SOLEIL is a synchrotron facility near Paris, France. It performed its first acceleration of electrons on May 14, 2006. The name SOLEIL is a backronym for Source optimisée de lumière d’énergie intermédiaire du LURE, LURE meaning Laboratoire pour l'utilisation du rayonnement électromagnétique.
The facility is run by a civil corporation held by the French National Centre for Scientific Research and the French Alternative Energies and Atomic Energy Commission, two French national research agencies. It is located in Saint-Aubin in the Essonne département, a south-western suburb of Paris, near Gif-sur-Yvette and Saclay, which host other facilities for nuclear and particle physics.
The facility is an associate member of the University of Paris-Saclay.
SOLEIL also hosts , a joint CNRS / French Ministry of Culture and Communication research unit.
SOLEIL covers fundamental research needs in physics, chemistry, material sciences, life sciences, earth sciences, and atmospheric sciences.
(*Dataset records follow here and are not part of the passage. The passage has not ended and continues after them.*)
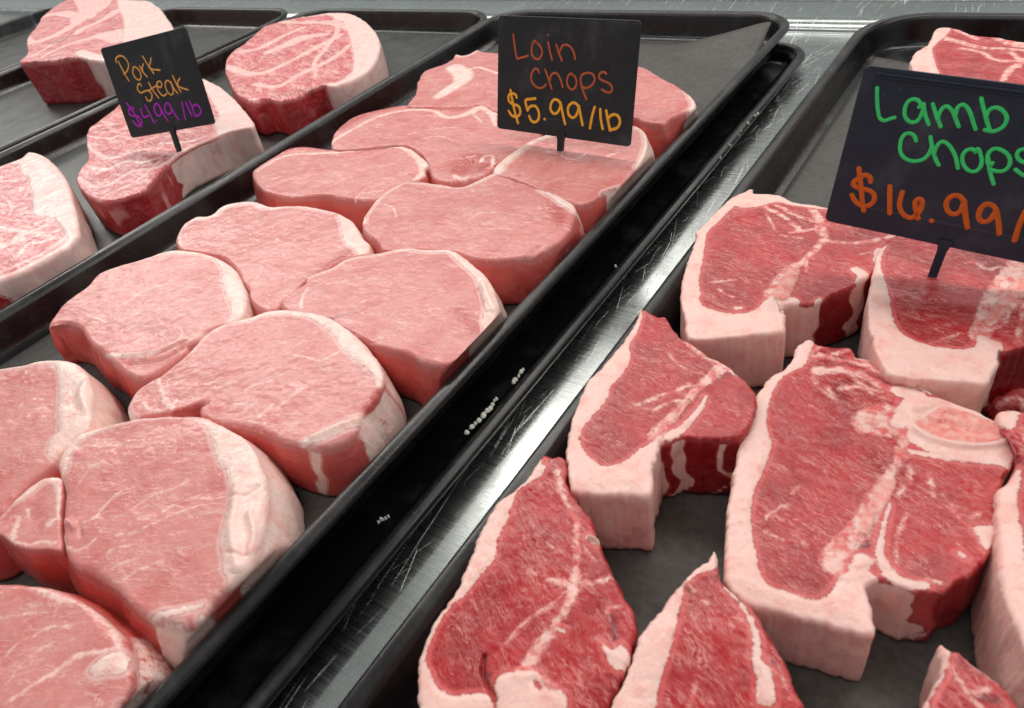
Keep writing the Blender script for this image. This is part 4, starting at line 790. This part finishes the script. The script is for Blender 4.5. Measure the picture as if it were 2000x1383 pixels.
lamb('largest lamb chop with a T shaped bone ending in a big pink oval',
     T('f', (722, 680), (760, 622), (808, 603), (850, 632), (930, 650), (1030, 653), (1065, 700), (1140, 720), (1250, 788), (1400, 848), (1480, 895), (1560, 938), (1700, 985), (1800, 1040), (1880, 1088), (1940, 1155), (1958, 1230), (1935, 1310), 'i', (1900, 80), (1865, 160), (1850, 260), (1868, 340), (1885, 385), (1838, 435), (1792, 540), (1710, 620), (1610, 690), (1545, 735), (1400, 725), (1300, 702), (1210, 668), (1140, 690), (1115, 710), (1145, 790), (1165, 880), (1172, 950), (1140, 975), (1000, 948), (850, 908), (700, 862), (560, 835), (470, 822), (400, 765), (330, 685), (332, 600), (340, 420), (350, 250), (380, 50), 'f', (392, 1290), (410, 1195), (432, 1110), (480, 1000), (500, 930), (540, 865), (600, 805), (680, 755)),
     T('i', (880, 230))[0],
     [('p', T('f', (700, 690), (740, 610), (800, 590), (830, 620), (800, 690), (770, 760), (690, 795), (620, 860), (580, 960), (562, 1050), (570, 1130), (592, 1200), (562, 1300), (528, 1383), 'i', (492, 180), (475, 300), (490, 450), (520, 600), (565, 692), (680, 742), (850, 780), (950, 700), (980, 640), (1100, 620), (1200, 700), (1230, 1050), (1100, 1100), (500, 1000), (250, 750), (300, 300), 'f', (330, 1300), (420, 950))),
      ('s', T('f', (850, 790), (1000, 780), (1130, 830), (1250, 880), (1380, 870)), [20, 14, 14, 16]), ('s', T('f', (860, 690), (960, 730), (1060, 740), (1200, 800), (1350, 850)), [8, 9, 8, 9]), ('s', T('f', (980, 890), (1100, 880), (1200, 930), (1300, 950)), [8, 7, 6]), ('s', T('f', (820, 830), (880, 900), (960, 950)), [5]), ('s', T('f', (1040, 660), (1120, 740), (1180, 790)), [8, 6]), ('s', T('f', (1030, 800), (1120, 880), (1210, 900)), [5]), ('s', T('f', (860, 650), (800, 720), (900, 700), (1030, 670)), [6, 8, 6]),
      ('t', T('f', (1080, 830), (950, 870), (1000, 960)), [20], .6), ('f', T('f', (1060, 715), (1150, 730), (1260, 800), (1400, 860), (1480, 900)), [7, 7, 8, 14, 14]),
      ('f', T('f', (1300, 900), (1400, 930), (1350, 1000), (1300, 1080)), [24, 34, 30, 24]), ('sp', T('f', (1040, 1060), (1070, 1015), (1150, 985), (1280, 980), (1350, 1040), (1340, 1120), (1230, 1150), (1120, 1135), (1060, 1105))), ('t', T('f', (1080, 1070), (1140, 1090)), [14], .55),
      ('p', T('f', (1340, 960), (1450, 930), (1560, 945), (1700, 985), (1800, 1040), (1890, 1090), (1960, 1160), (1970, 1240), (1910, 1310), (1750, 1290), (1550, 1270), (1400, 1200), (1350, 1140))),
      ('b', T('f', (1390, 1085), (1440, 1050), (1500, 1010), (1560, 990), (1680, 1020), (1790, 1060), (1870, 1110), (1870, 1170), (1780, 1200), (1620, 1190), (1480, 1150))), ('bs', T('f', (1130, 1070), (1160, 1080)), [16]),
      ('d', T('f', (1380, 1110), (1500, 1180), (1700, 1215), (1880, 1190), (1930, 1150)), [12], 1.4), ('d', T('f', (1390, 1000), (1460, 990)), [18], 1.2), ('t', T('f', (1450, 1110), (1700, 1130)), [26], .5), ('d', T('f', (1450, 1080), (1800, 1130)), [26], -1.0),
      ('s', T('f', (1350, 1130), (1315, 1220), (1290, 1310), 'i', (1262, 60), (1215, 150), (1165, 240), (1110, 340), (1040, 430), (960, 520), (930, 570), (1000, 620)), [18, 14, 12, 14, 26, 34, 36, 40, 46, 44, 40]), ('bs', T('i', (1240, 140), (1200, 220), (1160, 280)), [24, 26, 20]), ('bs', T('i', (1130, 320), (1100, 400)), [22, 18]), ('t', T('i', (1060, 475), (1130, 465)), [14], 1.5), ('s', T('i', (960, 565), (1060, 590), (1160, 560)), [14]),
      ('f', T('i', (1250, 240), (1220, 360), (1200, 460), (1200, 540), (1250, 630), (1330, 685), (1450, 700)), [5, 8, 10, 16, 24, 22, 14]), ('f', T('i', (1100, 560), (1080, 620), (1150, 670)), [30, 34, 20]), ('s', T('i', (1370, 40), (1350, 130), (1300, 200)), [8, 5]), ('s', T('i', (1480, 110), (1495, 200)), [5, 3]), ('s', T('i', (1595, 240), (1650, 340), (1740, 400), (1765, 460)), [4, 5, 8]), ('s', T('i', (1690, 330), (1750, 300)), [4]), ('s', T('i', (1350, 300), (1295, 420), (1290, 580)), [3]),
      ('f', T('f', (1370, 1240), (1500, 1262), (1700, 1290), (1850, 1300), (1920, 1320)), [12, 10, 9, 14]), ('p', T('i', (1720, 375), (1800, 365), (1900, 370), (1850, 440), (1790, 500), (1755, 440))), ('s', T('i', (1380, 700), (1450, 665), (1530, 680)), [6]),
      ('s', T('i', (560, 330), (600, 290), (690, 248)), [4, 6, 4]), ('s', T('i', (725, 400), (770, 465)), [5, 7]), ('s', T('i', (740, 150), (700, 190)), [3]), ('s', T('i', (560, 400), (640, 440), (740, 460)), [2.5]), ('f', T('i', (1645, 520), (1665, 535)), [10]), ('t', T('f', (850, 690), (950, 660)), [14], .5), ('s', T('f', (905, 880), (925, 910)), [5]), ('t', T('i', (360, 500), (380, 400), (380, 300)), [5], .5),
      ('w', T('f', (1958, 1230))[0], T('i', (1865, 160))[0], 2, T('f', (1935, 1310))[0]), ('w', T('i', (1838, 435))[0], T('i', (1600, 695))[0], -4), ('w', T('i', (1545, 735))[0], T('i', (1400, 725))[0], -1), ('w', T('i', (1390, 724))[0], T('i', (1180, 675))[0], 2.5), ('w', T('i', (1115, 710))[0], T('f', (722, 680))[0], 4.5, T('i', (470, 822))[0])],
     ztop=.0330, N=680, K=104, seed=36, grain=-.35)
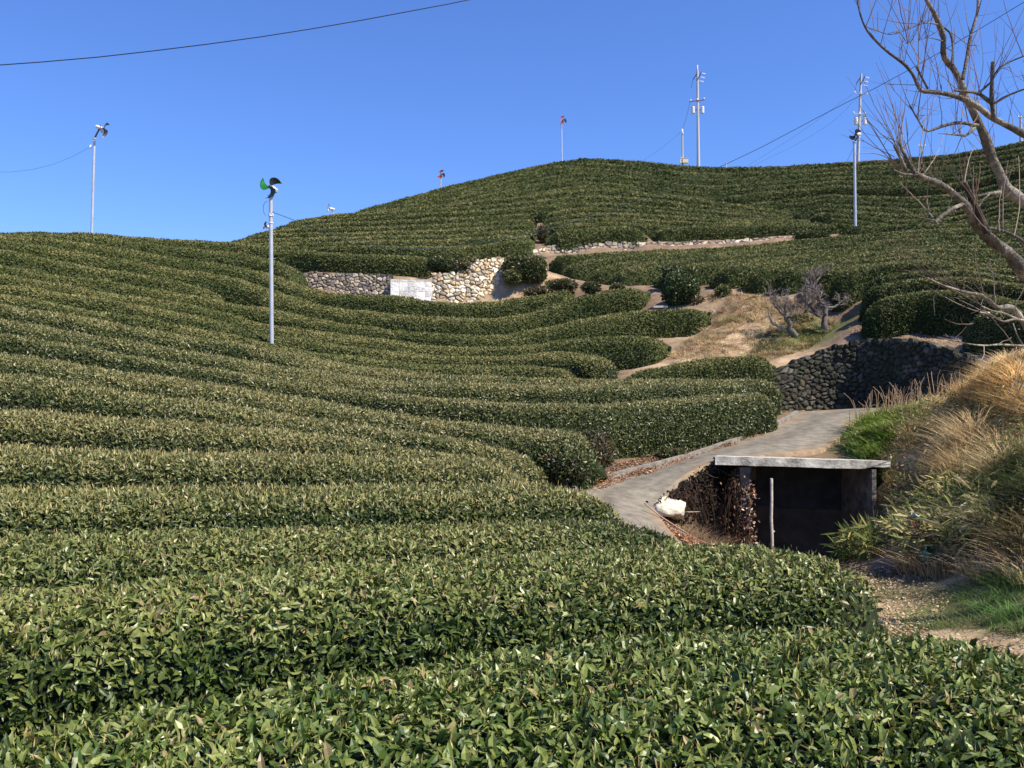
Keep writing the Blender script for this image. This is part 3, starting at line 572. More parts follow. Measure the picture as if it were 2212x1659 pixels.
# ------------------------------------------------------------------ stone walls
m_stone = mat('stone', vcol=True, rough=.88, noise=.3, nscale=11, bump=.8, bscale=14, spec=.25)
def stone_wall(name, B, T, cell, palette, label, gapcol, depth=.07, res=.045, rect=False, cap=.3, cat='stone wall', aspect=1.35, dark_patches=0, warp=0):
    B = np.array(B); T = np.array(T)
    s = np.concatenate([[0], np.cumsum(np.linalg.norm(np.diff(B, axis=0), axis=1))]); nu = int(s[-1] / res) + 2
    t = np.linspace(0, s[-1], nu)
    Bl = np.stack([np.interp(t, s, B[:, k]) for k in range(3)], 1); Tl = np.stack([np.interp(t, s, T[:, k]) for k in range(3)], 1)
    for _ in range(3):
        Bl[1:-1] = (Bl[:-2] + 2 * Bl[1:-1] + Bl[2:]) / 4; Tl[1:-1] = (Tl[:-2] + 2 * Tl[1:-1] + Tl[2:]) / 4
    H = np.linalg.norm(Tl - Bl, axis=1); hm = H.max(); nv = int(hm / res) + 2
    v = np.linspace(0, 1, nv); Pt = Bl[:, None] * (1 - v[None, :, None]) + Tl[:, None] * v[None, :, None]
    U = np.broadcast_to(t[:, None], Pt.shape[:2]); V = v[None] * H[:, None]
    T_ = nrm(np.gradient(Bl, axis=0) * np.array([1, 1, 0])); upv = nrm(Tl - Bl + 1e-6)
    Nn = nrm(np.cross(T_, upv)); Nn *= np.where((Nn * Bl).sum(1, keepdims=True) > 0, -1, 1)
    r2 = np.random.default_rng(len(label))
    if rect:
        rowi = np.floor(V / cell[1]).astype(int); ui = np.floor(U / cell[0] + (rowi % 2) * .5 * (rect == 2)).astype(int)
        fu = U / cell[0] + (rowi % 2) * .5 * (rect == 2) - ui; fv = V / cell[1] - rowi
        ed = np.minimum(np.minimum(fu, 1 - fu) * cell[0], np.minimum(fv, 1 - fv) * cell[1]); cid = (ui * 131 + rowi * 17) % 997
    else:
        cx = np.arange(-1, s[-1] / cell + 2); cy = np.arange(-1, hm / cell * aspect + 2)
        SX, SY = np.meshgrid(cx, cy, indexing='ij'); sd_ = np.stack([(SX + r2.random(SX.shape) * .95) * cell, (SY + r2.random(SX.shape) * .95) * cell / aspect], -1).reshape(-1, 2)
        q = np.stack([U, V], -1).reshape(-1, 2) + warp * 0
        q = q + (np.stack([vnoise(np.stack([q[:, 0], q[:, 1], q[:, 0] * 0], -1), 6, 1), vnoise(np.stack([q[:, 0], q[:, 1], q[:, 0] * 0], -1), 6, 2)], -1) - .5) * .06
        d1 = np.empty(len(q)); d2 = np.empty(len(q)); cid = np.empty(len(q), int)
        for a0 in range(0, len(q), 4000):
            dd = ((q[a0:a0 + 4000, None] - sd_[None]) * np.array([1, aspect])); dd = np.sqrt((dd ** 2).sum(-1)); o2 = np.argpartition(dd, 1, axis=1)[:, :2]
            e1 = np.take_along_axis(dd, o2, 1); sw = e1[:, 0] > e1[:, 1]; o2[sw] = o2[sw][:, ::-1]; e1[sw] = e1[sw][:, ::-1]
            d1[a0:a0 + 4000] = e1[:, 0]; d2[a0:a0 + 4000] = e1[:, 1]; cid[a0:a0 + 4000] = o2[:, 0]
        ed = ((d2 - d1) * .5).reshape(U.shape); cid = cid.reshape(U.shape)
    pr = r2.random((5000, 4)); pal = np.array(palette); cix = (cid % 4999)
    prof = np.clip(ed / (.03 if rect else .035 + .0 * ed), 0, 1); prof = prof * prof * (3 - 2 * prof)
    off = prof * depth * (.5 + .7 * pr[cix, 0]) if not rect else prof * depth
    if not rect: off = off + (vnoise(Pt, 12, 6) - .5) * .03
    c = pal[(pr[cix, 1] * len(pal)).astype(int) % len(pal)] * (.75 + .5 * pr[cix, 2])[..., None]
    c = np.where((prof < .35)[..., None], np.array(gapcol), c) * (.85 + .3 * vnoise(Pt, 7, 12))[..., None]
    if dark_patches:
        k = np.clip((vnoise(Pt * np.array([1, 1, .35]), 1.6, 21) - .5) * 3 + .3, 0, 1)[..., None] * dark_patches; c = c * (1 - k) + np.array([.03, .035, .02]) * k
    Q = Pt + Nn[:, None] * off[..., None]
    if not rect: Q[:, -1, 2] += (pr[cix[:, -1], 3] - .4) * .14
    back = -Nn * cap; cap1 = Q[:, -1] + back * .5 + np.array([0, 0, .02]); cap2 = Tl + back; cap3 = Bl + back - np.array([0, 0, .3])
    Q = np.concatenate([Q, cap1[:, None], cap2[:, None], cap3[:, None]], 1)
    c = np.concatenate([c, c[:, -1:], c[:, -1:], c[:, -1:]], 1)
    mb = MB(); mb.grid(Q, color=c)
    ob = mb.build(name, m_stone, loc=Bl[len(Bl) // 2]); return tag(ob, label, cat)
D = np.array
stone_wall('stone_wall', [P(p[0], p[1] + 8, p[2]) for p in WB], [P(*p) for p in WT], .21, [(.055,.05,.038),(.075,.07,.052),(.035,.035,.026),(.11,.10,.08),(.055,.048,.03),(.045,.05,.03)],
           'tall curved dark stone retaining wall above the road bend', (.018,.016,.012), depth=.075, res=.04, dark_patches=.6)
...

It offers the use of a wide range of spectroscopic methods from infrared to X-rays, and structural methods such as X-ray diffraction and diffusion.

Main parameters

SOLEIL contains electrons travelling with an energy of 2.75 GeV around a 354 m circumference. It takes the electrons 1.2 μs to travel around this ring at almost the speed of light; 847,000 times per second.